Essays

Quantum Leap – Last Call at Al’s: A Tribute to Dean Stockwell

One of the best actors in Hollywood passed away in the past couple of days at age 85. Dean Stockwell, the actor/artist/environmentalist/cigar-enthusiast, is notably remembered for his role as Al Calavicci in the ’80s/’90s TV time travel show Quantum Leap. I had always intended to talk about Quantum Leap here somewhere since it is one of the most influential productions I have ever spent time with, “within my own lifetime.” With the news about Mr. Stockwell, I guess maybe this is a good time.

Here in the Waiting Room

First of all if you just need to know what Quantum Leap is, check out the Quantum Leap wiki.

So, when I was a kid, I mean like as young as Mr. Stockwell was when he was a child actor in the 1950s, somehow I was able to get to know the adventures of Al and Sam in the epic Quantum Leap while it was on primetime TV. Not sure if my parents watched it or what, but we all know about it, and those who bless it are like family! As I went into my teens, I could often catch Quantum Leap re-runs on cable TV.
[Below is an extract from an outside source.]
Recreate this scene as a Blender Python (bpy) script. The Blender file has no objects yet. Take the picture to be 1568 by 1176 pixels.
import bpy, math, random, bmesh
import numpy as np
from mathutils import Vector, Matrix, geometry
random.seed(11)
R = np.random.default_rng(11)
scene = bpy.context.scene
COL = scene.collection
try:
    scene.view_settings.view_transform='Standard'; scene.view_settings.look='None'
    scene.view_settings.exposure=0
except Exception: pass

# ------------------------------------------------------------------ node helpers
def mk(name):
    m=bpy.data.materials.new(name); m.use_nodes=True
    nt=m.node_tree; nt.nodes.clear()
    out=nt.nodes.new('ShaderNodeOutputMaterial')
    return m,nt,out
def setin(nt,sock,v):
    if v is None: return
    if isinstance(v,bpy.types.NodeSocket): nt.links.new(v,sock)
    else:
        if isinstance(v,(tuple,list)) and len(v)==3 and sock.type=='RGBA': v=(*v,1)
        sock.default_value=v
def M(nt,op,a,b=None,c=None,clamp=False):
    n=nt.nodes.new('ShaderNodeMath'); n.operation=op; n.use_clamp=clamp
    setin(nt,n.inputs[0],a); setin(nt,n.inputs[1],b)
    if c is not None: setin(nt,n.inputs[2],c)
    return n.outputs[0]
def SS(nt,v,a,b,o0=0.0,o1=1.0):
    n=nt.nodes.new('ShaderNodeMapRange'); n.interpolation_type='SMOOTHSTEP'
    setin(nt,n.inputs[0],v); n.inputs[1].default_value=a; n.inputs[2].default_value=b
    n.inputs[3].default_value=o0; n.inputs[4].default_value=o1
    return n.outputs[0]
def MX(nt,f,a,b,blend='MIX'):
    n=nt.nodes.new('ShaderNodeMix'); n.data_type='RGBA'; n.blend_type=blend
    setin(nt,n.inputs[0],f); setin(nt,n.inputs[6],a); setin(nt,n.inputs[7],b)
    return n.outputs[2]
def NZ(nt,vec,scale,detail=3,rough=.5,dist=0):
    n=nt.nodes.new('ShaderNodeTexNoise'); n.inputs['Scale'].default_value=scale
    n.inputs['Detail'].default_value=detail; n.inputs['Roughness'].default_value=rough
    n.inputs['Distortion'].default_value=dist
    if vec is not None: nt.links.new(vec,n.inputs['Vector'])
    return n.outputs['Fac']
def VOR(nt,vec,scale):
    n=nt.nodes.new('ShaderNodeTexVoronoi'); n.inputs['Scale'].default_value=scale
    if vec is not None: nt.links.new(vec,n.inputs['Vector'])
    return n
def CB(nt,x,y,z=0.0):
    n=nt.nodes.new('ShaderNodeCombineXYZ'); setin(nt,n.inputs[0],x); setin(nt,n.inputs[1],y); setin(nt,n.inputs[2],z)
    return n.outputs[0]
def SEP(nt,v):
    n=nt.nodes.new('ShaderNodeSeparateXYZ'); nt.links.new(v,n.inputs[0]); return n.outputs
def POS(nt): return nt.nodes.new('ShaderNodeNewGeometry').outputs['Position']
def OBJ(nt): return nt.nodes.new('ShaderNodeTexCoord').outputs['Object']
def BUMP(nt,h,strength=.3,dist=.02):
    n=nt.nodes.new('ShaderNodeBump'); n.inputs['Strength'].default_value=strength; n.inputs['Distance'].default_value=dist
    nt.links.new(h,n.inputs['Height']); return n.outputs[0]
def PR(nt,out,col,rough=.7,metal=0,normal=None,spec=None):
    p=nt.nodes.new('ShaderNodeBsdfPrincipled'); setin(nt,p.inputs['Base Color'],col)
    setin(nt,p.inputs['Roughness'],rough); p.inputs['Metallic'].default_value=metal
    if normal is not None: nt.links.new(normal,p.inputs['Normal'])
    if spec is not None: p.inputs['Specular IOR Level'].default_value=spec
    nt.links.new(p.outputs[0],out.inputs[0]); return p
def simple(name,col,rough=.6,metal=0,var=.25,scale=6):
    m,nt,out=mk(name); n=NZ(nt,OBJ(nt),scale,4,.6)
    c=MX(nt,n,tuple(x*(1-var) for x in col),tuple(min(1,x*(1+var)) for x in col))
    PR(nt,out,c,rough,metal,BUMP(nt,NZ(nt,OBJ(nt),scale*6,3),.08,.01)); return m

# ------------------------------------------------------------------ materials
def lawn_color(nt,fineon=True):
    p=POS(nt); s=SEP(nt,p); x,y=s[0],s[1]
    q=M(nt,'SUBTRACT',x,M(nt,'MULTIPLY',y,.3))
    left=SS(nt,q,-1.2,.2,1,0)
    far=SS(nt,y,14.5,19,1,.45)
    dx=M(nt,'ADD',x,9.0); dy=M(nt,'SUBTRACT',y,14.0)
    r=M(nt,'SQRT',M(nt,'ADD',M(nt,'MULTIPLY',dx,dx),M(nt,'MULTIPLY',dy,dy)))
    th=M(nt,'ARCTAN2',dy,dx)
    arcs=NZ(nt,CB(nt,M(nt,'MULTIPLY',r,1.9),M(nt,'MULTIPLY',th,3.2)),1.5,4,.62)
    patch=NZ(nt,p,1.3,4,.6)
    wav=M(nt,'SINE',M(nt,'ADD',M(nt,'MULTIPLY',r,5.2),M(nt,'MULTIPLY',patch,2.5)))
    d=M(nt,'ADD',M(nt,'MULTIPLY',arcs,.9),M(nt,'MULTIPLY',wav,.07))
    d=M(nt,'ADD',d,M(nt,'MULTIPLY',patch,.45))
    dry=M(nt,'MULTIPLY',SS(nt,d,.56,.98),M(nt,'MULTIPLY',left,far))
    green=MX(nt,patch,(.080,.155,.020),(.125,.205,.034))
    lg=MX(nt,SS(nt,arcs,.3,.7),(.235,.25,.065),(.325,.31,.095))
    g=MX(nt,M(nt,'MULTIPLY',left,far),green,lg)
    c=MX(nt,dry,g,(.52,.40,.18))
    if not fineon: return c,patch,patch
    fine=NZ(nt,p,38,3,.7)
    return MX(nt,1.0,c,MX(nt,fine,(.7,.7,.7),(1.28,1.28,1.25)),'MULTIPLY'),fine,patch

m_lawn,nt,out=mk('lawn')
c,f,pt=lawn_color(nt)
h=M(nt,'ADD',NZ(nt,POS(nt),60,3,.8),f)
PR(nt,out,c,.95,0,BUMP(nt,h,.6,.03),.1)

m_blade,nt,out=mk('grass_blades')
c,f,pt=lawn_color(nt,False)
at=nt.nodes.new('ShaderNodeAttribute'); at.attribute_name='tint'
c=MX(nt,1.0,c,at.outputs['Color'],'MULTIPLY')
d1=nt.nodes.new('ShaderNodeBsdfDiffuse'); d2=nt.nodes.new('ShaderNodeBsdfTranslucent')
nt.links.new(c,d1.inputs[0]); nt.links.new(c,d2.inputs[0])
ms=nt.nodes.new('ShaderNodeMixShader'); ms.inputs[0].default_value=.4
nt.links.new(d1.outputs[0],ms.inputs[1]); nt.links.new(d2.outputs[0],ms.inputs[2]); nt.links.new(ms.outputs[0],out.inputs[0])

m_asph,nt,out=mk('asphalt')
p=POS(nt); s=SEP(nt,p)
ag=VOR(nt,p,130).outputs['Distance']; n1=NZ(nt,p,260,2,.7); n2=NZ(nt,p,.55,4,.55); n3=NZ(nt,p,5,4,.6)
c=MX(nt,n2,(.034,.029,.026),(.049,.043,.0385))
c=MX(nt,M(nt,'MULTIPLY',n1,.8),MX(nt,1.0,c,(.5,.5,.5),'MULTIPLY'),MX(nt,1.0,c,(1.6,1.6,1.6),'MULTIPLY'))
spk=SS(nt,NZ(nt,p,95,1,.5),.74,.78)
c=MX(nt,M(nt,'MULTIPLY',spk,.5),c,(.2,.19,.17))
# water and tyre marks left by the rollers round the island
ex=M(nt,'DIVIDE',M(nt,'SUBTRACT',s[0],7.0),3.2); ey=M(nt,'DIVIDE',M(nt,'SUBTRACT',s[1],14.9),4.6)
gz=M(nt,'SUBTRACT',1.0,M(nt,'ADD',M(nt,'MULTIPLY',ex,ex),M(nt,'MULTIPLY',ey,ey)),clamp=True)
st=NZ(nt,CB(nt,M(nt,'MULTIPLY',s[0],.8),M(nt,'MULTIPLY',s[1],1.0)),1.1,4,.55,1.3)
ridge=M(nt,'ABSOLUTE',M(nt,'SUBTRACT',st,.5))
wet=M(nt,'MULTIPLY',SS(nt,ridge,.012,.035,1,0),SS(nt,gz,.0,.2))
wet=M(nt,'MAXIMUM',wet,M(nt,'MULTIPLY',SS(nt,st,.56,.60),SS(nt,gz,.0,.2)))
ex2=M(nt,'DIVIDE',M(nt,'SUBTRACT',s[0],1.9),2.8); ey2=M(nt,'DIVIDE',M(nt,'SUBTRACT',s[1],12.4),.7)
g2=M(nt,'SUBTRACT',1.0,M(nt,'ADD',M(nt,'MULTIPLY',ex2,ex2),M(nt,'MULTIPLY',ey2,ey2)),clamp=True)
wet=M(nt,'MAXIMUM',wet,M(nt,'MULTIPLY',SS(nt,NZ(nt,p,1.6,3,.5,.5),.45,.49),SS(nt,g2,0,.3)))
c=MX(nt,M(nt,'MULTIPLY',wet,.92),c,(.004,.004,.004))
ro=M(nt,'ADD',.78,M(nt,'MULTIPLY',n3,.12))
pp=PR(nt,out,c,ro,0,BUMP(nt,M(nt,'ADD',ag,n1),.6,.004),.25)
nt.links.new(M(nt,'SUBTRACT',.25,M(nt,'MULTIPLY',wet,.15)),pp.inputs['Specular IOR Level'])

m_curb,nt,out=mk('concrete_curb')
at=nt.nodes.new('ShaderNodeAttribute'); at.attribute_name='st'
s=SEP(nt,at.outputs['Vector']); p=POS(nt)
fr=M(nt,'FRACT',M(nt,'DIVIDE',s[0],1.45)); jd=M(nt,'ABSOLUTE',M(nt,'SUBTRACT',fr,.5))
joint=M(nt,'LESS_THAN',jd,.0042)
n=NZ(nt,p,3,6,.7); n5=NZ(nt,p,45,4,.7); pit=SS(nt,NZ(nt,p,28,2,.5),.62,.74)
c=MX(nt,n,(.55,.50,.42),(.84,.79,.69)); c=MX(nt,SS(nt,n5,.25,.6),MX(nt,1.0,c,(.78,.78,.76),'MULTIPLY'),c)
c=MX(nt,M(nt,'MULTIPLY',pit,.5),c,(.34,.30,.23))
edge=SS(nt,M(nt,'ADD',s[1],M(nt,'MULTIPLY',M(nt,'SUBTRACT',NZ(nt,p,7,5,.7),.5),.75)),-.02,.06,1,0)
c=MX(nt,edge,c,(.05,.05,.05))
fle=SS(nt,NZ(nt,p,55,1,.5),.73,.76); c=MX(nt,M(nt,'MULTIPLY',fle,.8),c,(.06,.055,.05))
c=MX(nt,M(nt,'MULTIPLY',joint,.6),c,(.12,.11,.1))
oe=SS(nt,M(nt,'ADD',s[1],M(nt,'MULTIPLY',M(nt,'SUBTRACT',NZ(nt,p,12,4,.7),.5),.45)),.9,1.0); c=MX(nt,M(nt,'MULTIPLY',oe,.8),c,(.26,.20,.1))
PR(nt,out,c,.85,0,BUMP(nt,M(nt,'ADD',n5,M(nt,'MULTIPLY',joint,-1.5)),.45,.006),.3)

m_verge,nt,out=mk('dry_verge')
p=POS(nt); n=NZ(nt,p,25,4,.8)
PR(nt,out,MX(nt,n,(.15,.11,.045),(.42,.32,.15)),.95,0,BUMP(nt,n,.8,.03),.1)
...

I was old enough to be nostalgic by then, and it just seemed like such a gem amongst old shows. It was initiated into a hilarious T-Shirt I’d seen with a quote by Samuel Beckett (classic British poet) juxtaposed with a picture of Scott Bakula as Dr. Sam Beckett from the quantum leap project. I cannot express how hilarious I thought this shirt was. It also re-kindled my interest in the show and the characters.
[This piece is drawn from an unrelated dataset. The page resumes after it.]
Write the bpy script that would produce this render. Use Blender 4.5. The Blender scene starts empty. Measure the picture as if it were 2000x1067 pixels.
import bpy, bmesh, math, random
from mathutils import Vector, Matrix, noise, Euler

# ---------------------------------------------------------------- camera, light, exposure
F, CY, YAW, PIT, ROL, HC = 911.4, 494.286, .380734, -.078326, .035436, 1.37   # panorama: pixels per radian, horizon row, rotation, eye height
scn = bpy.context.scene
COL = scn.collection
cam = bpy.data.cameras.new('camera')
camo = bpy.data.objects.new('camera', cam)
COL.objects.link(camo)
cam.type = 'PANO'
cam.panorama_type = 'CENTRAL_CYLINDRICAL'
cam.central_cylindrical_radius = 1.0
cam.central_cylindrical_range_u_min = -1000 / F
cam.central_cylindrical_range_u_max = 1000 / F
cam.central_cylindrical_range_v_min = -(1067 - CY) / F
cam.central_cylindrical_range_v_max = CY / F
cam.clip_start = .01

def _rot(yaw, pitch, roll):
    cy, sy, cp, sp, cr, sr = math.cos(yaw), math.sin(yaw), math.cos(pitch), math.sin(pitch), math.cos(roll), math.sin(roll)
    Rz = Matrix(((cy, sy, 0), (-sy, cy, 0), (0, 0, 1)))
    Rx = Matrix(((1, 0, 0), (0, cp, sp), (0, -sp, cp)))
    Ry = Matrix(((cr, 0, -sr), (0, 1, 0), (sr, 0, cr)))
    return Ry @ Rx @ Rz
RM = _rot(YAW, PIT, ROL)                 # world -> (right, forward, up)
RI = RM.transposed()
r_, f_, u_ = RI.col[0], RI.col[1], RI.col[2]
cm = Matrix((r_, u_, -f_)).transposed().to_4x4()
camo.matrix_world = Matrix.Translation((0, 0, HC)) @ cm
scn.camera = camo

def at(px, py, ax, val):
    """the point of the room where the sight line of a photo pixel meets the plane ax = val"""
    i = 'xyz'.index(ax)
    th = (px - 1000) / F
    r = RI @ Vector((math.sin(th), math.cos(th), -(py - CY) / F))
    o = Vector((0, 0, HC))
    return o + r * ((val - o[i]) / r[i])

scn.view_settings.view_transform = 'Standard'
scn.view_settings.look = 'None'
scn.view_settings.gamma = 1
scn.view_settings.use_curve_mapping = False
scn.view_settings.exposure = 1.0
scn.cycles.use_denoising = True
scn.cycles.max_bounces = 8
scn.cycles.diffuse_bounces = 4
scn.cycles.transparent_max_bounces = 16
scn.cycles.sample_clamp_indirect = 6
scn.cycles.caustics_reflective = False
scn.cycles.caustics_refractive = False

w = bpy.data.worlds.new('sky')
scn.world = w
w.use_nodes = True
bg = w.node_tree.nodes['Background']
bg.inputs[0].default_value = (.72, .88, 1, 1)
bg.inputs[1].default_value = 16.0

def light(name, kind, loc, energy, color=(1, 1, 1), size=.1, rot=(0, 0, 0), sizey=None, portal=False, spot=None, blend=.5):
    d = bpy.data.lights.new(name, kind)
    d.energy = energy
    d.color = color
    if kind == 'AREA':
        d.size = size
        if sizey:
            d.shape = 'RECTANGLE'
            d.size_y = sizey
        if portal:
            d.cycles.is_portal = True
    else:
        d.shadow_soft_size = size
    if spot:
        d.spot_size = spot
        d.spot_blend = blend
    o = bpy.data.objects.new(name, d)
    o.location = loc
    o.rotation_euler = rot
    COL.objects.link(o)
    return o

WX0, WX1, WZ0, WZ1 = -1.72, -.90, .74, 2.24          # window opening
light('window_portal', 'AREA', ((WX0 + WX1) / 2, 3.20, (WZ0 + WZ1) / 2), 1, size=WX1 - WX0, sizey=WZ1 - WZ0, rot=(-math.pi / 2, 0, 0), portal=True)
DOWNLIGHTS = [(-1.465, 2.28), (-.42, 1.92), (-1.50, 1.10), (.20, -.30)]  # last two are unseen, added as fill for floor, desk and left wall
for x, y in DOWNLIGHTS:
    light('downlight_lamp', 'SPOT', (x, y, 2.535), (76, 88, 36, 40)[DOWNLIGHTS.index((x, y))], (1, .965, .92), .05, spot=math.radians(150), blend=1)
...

Then somewhere in my twenties during the next rung to the future, Netflix posted every single episode streaming for free. “Oh boy!” Actually, just for the record, there were a few episodes that weren’t included for some bizarre reason that I had to track down. Aside from that though, I binge-watched every episode and it changed my life! For good!

Ziggy

Al and Sam weren’t just sci-fi TV show characters. They were practically prophets. I mean that in the most respectful way. By the way, Don Bellisario was as much a visionary in the whole thing as well, having created the series. The plot of the show is about a scientist “leaping” into people who were alive in his lifetime, never stopping, with the only help of Al, a companion from the future who shows up from time to time to give Sam advice. Sam and Al try to make a change to each host stranger’s life so that the decider, whatever force it is, will send him on. Does this sound epic? Because it is. This is a really amazing type of story that practically no other show has rivaled, and nearly all influenced by in some degree.

When I watched that show, it was like something embedded into some part of my foundation. If you’ve ever watched the show, you’ll know that Sam and Al never rest in this broad objective of helping people somehow. If we all could do that, our world could thrive. Maybe not by time travel, but always looking how to help I don’t know, kind of a sad era to think about that right now, but there is good out there (like this show and these people.) If imagining what it might be like if a fictional character was a real character and that this changes your life, that story contains wisdom. Quantum Leap, I’m telling you, this is relatable spirit-boosting genius. I realize it is about 30 years old, but it still entertains.

Dean Stockwell as Al Calavicci

One of the many plots of Quantum Leap, was about Al’s military history serving in the Vietnam War, where he became a prisoner of war. It was an incredible dramatization about something that was very heavy in expressing a traditional sentiment of the horrors of war. Sam himself ends up a few times serving in the war, once in a situation where a photograph of Al shows up on a war journalist’s film reel right before a leap. As the show wraps up, things go into bonkers/woah, cry-your-eyes-out land. It is not to be missed.

Aside from all the seriousness though, Al is an extremely colorful (literally), often hilarious, very charming character. Every time he shows up, he’s got some crazy futuristic tailored suit on there, ranging from yellow zoot’ish style to iridescent light-up ’80s cheezy-goodness. Also, he’s usually smoking a cigar. This is no act. Stockwell loved cigars and worked it into this character. Al wasn’t perfect either, his character usually was discussing beautiful women he was dating. This actually ends up having a wholesome turnout toward the end. Did I mention that this show was majorly popular not just even though it was so wholesome, but also because of it, for anybody who respects the show for what it is?

The Final Leap Home

Stockwell and Bakula have been extremely loyal to their fans. Some have loved it so much they had hoped for a movie or a reboot. I don’t know if that could ever happen with something so good. Now I suppose an original cast is shelved for good. Bakula still continues to relish fans and recently was described as one of the most influential actors in Hollywood. I believe it. At least for myself.

Oh yeah, one other thing. This past spring, the show’s producer Don Bellisario made his way onto YouTube with a very amusing interview about unsolved questions regarding Quantum Leap. I highly recommend watching it if you’re a fan.

Rest in peace, Dean Stockwell. Thank you for helping us with your craft.

Thank you for reading Mr. Dave Pizza. I am a writer and gamer who likes to talk about interesting things. If you like games or essays like this. Please have a look around!

P.S. The title is a reference to the last episode of Quantum Leap and a bar called Al’s Place. One last time, this show was amazing.